** START **

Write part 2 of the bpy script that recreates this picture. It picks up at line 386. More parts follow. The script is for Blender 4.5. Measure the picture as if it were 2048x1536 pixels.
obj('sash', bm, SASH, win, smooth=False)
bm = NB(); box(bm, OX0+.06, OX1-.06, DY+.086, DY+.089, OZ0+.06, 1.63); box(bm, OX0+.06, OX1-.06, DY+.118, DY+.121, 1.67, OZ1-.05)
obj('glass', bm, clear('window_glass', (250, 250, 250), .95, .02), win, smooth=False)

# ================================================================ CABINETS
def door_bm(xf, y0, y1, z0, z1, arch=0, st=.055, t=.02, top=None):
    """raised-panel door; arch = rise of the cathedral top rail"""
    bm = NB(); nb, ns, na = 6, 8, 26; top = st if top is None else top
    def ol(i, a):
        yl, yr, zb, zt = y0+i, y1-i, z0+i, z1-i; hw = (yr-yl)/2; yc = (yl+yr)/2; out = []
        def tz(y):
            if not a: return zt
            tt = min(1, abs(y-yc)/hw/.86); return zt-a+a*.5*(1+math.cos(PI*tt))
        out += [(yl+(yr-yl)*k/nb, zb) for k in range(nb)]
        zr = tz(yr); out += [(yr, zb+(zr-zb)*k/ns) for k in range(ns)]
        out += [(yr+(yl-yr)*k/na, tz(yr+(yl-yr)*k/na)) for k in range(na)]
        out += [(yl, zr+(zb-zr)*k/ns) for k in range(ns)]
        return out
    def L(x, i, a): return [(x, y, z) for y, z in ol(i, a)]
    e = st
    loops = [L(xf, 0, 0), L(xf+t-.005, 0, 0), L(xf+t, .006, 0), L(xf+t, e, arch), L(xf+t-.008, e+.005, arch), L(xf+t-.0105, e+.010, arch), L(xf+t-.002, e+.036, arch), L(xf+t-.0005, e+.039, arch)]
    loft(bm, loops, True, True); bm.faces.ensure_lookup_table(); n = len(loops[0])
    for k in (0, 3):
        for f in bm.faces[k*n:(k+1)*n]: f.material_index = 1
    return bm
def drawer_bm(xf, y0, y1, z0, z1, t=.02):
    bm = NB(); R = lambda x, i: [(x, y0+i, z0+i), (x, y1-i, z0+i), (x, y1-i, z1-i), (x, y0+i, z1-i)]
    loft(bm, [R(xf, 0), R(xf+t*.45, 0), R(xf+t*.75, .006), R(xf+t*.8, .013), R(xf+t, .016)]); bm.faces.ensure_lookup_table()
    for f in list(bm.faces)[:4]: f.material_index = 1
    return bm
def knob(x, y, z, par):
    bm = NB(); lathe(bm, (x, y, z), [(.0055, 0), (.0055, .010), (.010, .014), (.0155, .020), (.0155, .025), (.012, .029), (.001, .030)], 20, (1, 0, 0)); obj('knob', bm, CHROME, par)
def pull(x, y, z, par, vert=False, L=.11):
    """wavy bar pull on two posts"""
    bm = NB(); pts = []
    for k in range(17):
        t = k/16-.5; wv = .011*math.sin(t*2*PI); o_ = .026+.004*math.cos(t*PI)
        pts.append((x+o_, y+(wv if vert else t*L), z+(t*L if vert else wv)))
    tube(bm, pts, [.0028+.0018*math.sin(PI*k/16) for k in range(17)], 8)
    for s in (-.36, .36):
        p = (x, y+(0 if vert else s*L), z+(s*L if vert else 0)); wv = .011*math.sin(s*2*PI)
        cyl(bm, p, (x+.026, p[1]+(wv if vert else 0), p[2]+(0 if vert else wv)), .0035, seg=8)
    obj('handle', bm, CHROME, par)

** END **

YOUR GOAL | Reproduce, please, the lines of the material from its first line down to the line containing "250), .95, .02), win, smooth=False)", keeping both ends and nothing beyond them.

IN RESPONSE |
Write part 2 of the bpy script that recreates this picture. It picks up at line 386. More parts follow. The script is for Blender 4.5. Measure the picture as if it were 2048x1536 pixels.
obj('sash', bm, SASH, win, smooth=False)
bm = NB(); box(bm, OX0+.06, OX1-.06, DY+.086, DY+.089, OZ0+.06, 1.63); box(bm, OX0+.06, OX1-.06, DY+.118, DY+.121, 1.67, OZ1-.05)
obj('glass', bm, clear('window_glass', (250, 250, 250), .95, .02), win, smooth=False)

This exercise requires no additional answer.